• [WHAT YOU SHOULD DO]
Output every line below without omitting or altering anything.
....................
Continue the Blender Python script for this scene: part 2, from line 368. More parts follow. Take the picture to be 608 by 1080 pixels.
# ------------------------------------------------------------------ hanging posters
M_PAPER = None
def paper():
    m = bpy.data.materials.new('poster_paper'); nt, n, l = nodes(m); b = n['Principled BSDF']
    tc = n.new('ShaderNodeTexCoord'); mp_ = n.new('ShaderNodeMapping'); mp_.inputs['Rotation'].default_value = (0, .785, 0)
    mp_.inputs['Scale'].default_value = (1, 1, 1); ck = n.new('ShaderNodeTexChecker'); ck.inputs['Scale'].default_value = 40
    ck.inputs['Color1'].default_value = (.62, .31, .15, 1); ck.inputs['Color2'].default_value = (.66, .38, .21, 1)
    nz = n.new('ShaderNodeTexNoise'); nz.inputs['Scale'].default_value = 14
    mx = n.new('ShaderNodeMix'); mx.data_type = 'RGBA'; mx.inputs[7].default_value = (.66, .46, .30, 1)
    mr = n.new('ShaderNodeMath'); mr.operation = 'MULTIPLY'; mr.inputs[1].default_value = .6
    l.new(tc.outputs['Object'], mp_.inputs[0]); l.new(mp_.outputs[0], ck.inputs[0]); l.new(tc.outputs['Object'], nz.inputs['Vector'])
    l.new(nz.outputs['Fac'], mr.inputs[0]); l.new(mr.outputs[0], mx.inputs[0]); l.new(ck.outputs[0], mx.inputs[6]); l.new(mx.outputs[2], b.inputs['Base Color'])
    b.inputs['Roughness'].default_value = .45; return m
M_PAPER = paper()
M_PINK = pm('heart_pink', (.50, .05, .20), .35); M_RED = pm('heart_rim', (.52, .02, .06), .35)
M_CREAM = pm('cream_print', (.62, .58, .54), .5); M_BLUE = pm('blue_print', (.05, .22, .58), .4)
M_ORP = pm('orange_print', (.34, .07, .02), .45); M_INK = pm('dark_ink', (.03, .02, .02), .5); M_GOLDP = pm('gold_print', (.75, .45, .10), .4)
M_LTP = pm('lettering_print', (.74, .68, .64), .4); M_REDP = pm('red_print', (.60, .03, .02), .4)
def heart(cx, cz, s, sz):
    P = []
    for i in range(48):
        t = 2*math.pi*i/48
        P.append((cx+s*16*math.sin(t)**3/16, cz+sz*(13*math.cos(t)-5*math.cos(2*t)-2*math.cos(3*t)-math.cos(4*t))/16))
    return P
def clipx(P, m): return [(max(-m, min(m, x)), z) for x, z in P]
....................
• [THE RESPONSE]
Continue the Blender Python script for this scene: part 2, from line 368. More parts follow. Take the picture to be 608 by 1080 pixels.
# ------------------------------------------------------------------ hanging posters
M_PAPER = None
def paper():
    m = bpy.data.materials.new('poster_paper'); nt, n, l = nodes(m); b = n['Principled BSDF']
    tc = n.new('ShaderNodeTexCoord'); mp_ = n.new('ShaderNodeMapping'); mp_.inputs['Rotation'].default_value = (0, .785, 0)
    mp_.inputs['Scale'].default_value = (1, 1, 1); ck = n.new('ShaderNodeTexChecker'); ck.inputs['Scale'].default_value = 40
    ck.inputs['Color1'].default_value = (.62, .31, .15, 1); ck.inputs['Color2'].default_value = (.66, .38, .21, 1)
    nz = n.new('ShaderNodeTexNoise'); nz.inputs['Scale'].default_value = 14
    mx = n.new('ShaderNodeMix'); mx.data_type = 'RGBA'; mx.inputs[7].default_value = (.66, .46, .30, 1)
    mr = n.new('ShaderNodeMath'); mr.operation = 'MULTIPLY'; mr.inputs[1].default_value = .6
    l.new(tc.outputs['Object'], mp_.inputs[0]); l.new(mp_.outputs[0], ck.inputs[0]); l.new(tc.outputs['Object'], nz.inputs['Vector'])
    l.new(nz.outputs['Fac'], mr.inputs[0]); l.new(mr.outputs[0], mx.inputs[0]); l.new(ck.outputs[0], mx.inputs[6]); l.new(mx.outputs[2], b.inputs['Base Color'])
    b.inputs['Roughness'].default_value = .45; return m
M_PAPER = paper()
M_PINK = pm('heart_pink', (.50, .05, .20), .35); M_RED = pm('heart_rim', (.52, .02, .06), .35)
M_CREAM = pm('cream_print', (.62, .58, .54), .5); M_BLUE = pm('blue_print', (.05, .22, .58), .4)
M_ORP = pm('orange_print', (.34, .07, .02), .45); M_INK = pm('dark_ink', (.03, .02, .02), .5); M_GOLDP = pm('gold_print', (.75, .45, .10), .4)
M_LTP = pm('lettering_print', (.74, .68, .64), .4); M_REDP = pm('red_print', (.60, .03, .02), .4)
def heart(cx, cz, s, sz):
    P = []
    for i in range(48):
        t = 2*math.pi*i/48
        P.append((cx+s*16*math.sin(t)**3/16, cz+sz*(13*math.cos(t)-5*math.cos(2*t)-2*math.cos(3*t)-math.cos(4*t))/16))
    return P
def clipx(P, m): return [(max(-m, min(m, x)), z) for x, z in P]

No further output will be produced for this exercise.